From Product Manager/UX Designer to Product Manager/User Researcher

If this blog was a river, it seems to be drying up. But please, don’t jump to any conclusions. It’s not as if I just started this blog and kept it going for a couple of months for the sole purpose that it would help me find a new job, and then slowly abandon it….well actually it does seem I did that didn’t it?

Well, let me explain.

It’s been a busy two months! How busy? Well, I feel like I’ve I’ve accomplished more in the last two months than in my previous 2.5ish years in Product Management…so yeah, it’s been nuts. So crazy that I’m writing the draft of this blog post on a plane…that’s a first for me.

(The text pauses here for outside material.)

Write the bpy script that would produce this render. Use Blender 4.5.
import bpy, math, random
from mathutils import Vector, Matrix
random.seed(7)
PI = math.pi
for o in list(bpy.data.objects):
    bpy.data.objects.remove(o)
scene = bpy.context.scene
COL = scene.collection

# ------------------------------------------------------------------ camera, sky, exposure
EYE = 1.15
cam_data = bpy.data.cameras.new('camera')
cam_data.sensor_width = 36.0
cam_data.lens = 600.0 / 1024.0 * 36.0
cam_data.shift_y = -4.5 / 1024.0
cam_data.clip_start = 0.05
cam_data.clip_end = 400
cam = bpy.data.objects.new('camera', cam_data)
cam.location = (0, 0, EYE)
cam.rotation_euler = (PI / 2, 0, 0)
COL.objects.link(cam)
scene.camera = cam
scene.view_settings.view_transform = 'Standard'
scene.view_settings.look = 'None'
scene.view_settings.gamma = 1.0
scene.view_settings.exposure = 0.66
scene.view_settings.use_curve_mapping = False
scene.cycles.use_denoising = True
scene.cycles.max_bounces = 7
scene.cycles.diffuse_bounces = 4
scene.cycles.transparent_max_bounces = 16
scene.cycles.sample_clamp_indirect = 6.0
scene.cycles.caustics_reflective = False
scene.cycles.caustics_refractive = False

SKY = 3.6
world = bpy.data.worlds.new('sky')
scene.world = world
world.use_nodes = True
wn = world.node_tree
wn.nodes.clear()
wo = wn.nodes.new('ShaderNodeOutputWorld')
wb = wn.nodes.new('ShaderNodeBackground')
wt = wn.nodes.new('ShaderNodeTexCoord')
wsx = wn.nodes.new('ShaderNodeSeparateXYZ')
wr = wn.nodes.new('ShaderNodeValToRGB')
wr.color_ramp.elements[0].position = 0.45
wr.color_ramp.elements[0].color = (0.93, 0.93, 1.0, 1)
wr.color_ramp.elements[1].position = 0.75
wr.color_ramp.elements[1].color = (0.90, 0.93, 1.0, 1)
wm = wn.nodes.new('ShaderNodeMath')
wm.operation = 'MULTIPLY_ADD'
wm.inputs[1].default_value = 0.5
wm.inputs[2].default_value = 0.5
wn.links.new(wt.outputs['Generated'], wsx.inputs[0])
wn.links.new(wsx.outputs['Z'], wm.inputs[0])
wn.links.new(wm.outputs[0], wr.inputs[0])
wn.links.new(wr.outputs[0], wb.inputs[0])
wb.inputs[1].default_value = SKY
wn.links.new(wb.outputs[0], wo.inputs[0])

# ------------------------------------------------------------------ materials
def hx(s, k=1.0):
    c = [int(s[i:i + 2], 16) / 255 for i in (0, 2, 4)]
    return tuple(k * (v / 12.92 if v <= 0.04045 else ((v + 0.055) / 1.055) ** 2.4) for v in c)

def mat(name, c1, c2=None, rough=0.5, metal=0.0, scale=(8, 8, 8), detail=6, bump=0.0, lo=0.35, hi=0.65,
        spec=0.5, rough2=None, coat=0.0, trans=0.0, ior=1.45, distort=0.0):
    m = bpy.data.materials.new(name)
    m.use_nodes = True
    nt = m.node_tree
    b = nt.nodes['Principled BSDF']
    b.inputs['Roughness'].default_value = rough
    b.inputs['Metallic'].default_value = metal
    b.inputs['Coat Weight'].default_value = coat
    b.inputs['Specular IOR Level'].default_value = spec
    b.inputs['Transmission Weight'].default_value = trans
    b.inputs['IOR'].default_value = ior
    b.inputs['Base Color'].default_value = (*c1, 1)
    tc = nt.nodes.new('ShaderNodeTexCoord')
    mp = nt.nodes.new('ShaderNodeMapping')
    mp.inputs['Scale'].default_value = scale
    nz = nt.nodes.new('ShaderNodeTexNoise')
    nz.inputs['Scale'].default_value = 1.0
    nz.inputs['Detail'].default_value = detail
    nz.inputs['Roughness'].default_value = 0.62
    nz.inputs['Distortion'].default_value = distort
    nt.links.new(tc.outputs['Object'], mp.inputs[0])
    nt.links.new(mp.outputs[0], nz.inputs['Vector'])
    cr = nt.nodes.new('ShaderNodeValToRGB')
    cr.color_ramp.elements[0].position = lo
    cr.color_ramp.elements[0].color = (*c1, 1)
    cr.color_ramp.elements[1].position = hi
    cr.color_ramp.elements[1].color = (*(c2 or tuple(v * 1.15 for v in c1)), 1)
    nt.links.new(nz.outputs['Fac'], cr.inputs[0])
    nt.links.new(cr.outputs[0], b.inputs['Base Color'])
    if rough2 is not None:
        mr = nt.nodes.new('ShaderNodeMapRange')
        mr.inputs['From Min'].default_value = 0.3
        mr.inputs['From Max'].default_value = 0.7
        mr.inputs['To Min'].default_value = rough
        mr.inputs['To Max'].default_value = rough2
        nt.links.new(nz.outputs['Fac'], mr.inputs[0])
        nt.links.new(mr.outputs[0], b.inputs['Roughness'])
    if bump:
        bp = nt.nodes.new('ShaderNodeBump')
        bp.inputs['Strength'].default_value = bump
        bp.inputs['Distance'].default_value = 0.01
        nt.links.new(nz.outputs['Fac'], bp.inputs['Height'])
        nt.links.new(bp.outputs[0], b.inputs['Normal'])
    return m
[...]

But wait, let me back up a bit..

I moved over to Hightower, a startup aimed at bringing value and efficiency through technology to commercial real estate industry, in early May. After a week of onboarding, I jumped into a team of 3 engineers and 1 designer and started analyzing what we could do to continue bringing value to our users.

Now, bringing value to my user is not something that’s new to me, that’s something I pride myself about, but how we do it at Hightower that is quite different that how I’ve done it before.

At my previous Product Manager positions, I was working on consumer-focused products so I was the the user and domain expert. There was no need to validate what to design and build, but we only needed to validate how to design and build it (i.e usability testing). Since I didn’t have the “luxury” of working with a UX designer, I had to become the UX designer and pair up with a visual designer to help breathe life into my wireframes and mockups.

As you can probably tell, being both a Product Manage—deciding what to build—and being a UX designer—deciding how to build it—was very time-consuming, and it was so time-consuming that talking to customers was deprioritized as I had to heavily rely on my product vision and intuition, which was luckily almost always right.

When I moved to Hightower, I was no longer working on a consumer-focused product. I was now in the B2B world….whoa! This brought some “consequences,” mainly I was no longer the user nor the domain expert. I knew absolutely nothing about commercial real estate. Yeah, I’ve been involved in residential real estate and I’ve worked with one or two brokers, but the commercial real estate industry is a different ballgame.

But not everybody at Hightower used to be a broker or own/manage a building before, right? Right, very few of the team came from a commercial real estate industry, so how did we solve this problem of lacking domain expertise?

User research.

We talk to customers constantly.

Actually, that’s incorrect. Let me try that again.

We listen to our customers, and their stories, constantly.

We all participate in user research and the Product Manager is the chief user researcher in the team. I spend a minimum of 30% of my time connecting with customers, probing them and listening to their stories to gather insights that I can turn into actionable items for my team.

We also go a step further to disseminate the knowledge throughout the company by sharing notes and recordings of our conversations.

Thankfully, by having a great UX designer on my team, I don’t need to worry about UX as much as before, and I can now focus on ensuring that we are building the right thing as a team and as a company.

So moving forward, I will do my best to post articles more frequently as now I feel like I’m a true Product Manager! BYAAHH!